Humour has been "a really nice way to disarm people and to respond" to Trump’s "ludicrous" claims, said social media comedian and actor Anton Taylor.
Taylor, who has a mix of Afrikaner and English ancestry, has released multiple skits mocking the "white genocide" conspiracy.
In one, seen more than 100,000 times on TikTok, he cheers in pride that his country has produced "the best-fed, wealthiest refugees the world has ever seen".
- 'Farcical' -
"When you see the lifestyle that the majority of white South Africans live, it is the furthest thing from a persecuted people that one could imagine," Taylor told AFP.
White people make up 7.3 percent of the population but still own most of the country’s farmland. Unemployment among white South Africans is just under seven percent but affects 36 percent of the black majority, according to official statistics.

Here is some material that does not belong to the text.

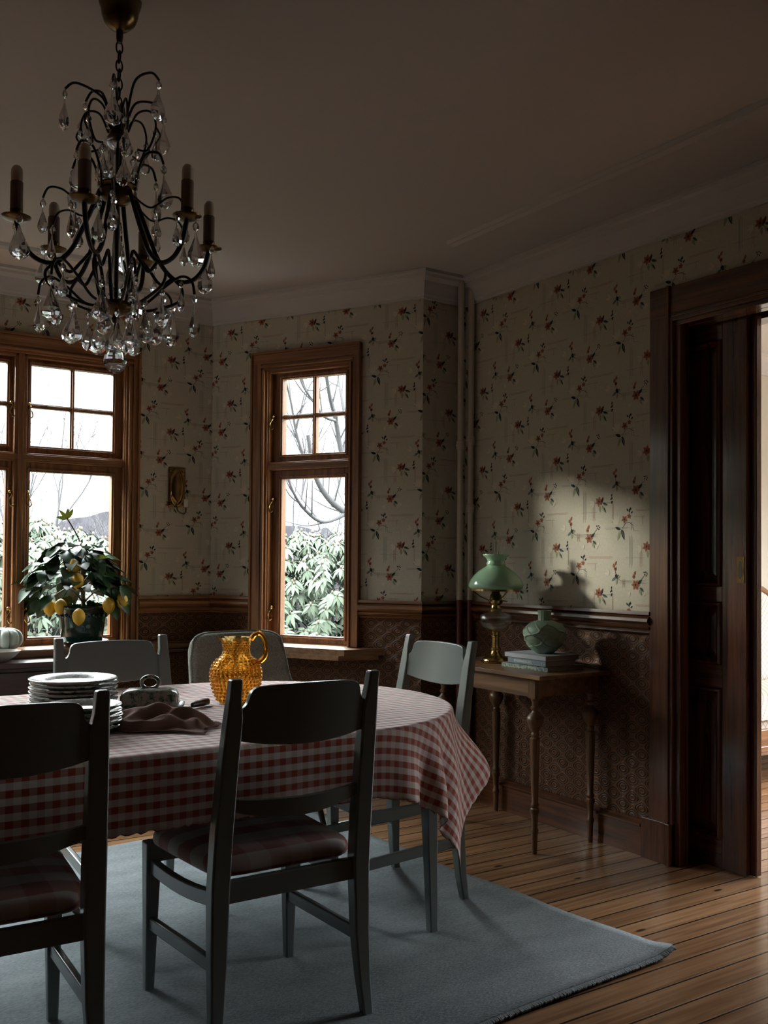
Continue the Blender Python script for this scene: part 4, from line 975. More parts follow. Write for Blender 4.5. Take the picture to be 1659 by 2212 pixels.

"The thought that we are being persecuted is farcical, so I will keep making jokes reinforcing the idea that this is a joke and should be treated as such," Taylor said.
While there was some trepidation that Ramaphosa's meeting with Trump could unravel into a televised confrontation, the high-stakes visit was still "a real point of pride", Corder said.
"Almost like witnessing a strong, quiet parent waiting for a petulant child to finish their tantrum," he laughed. "I think it's going to be very funny."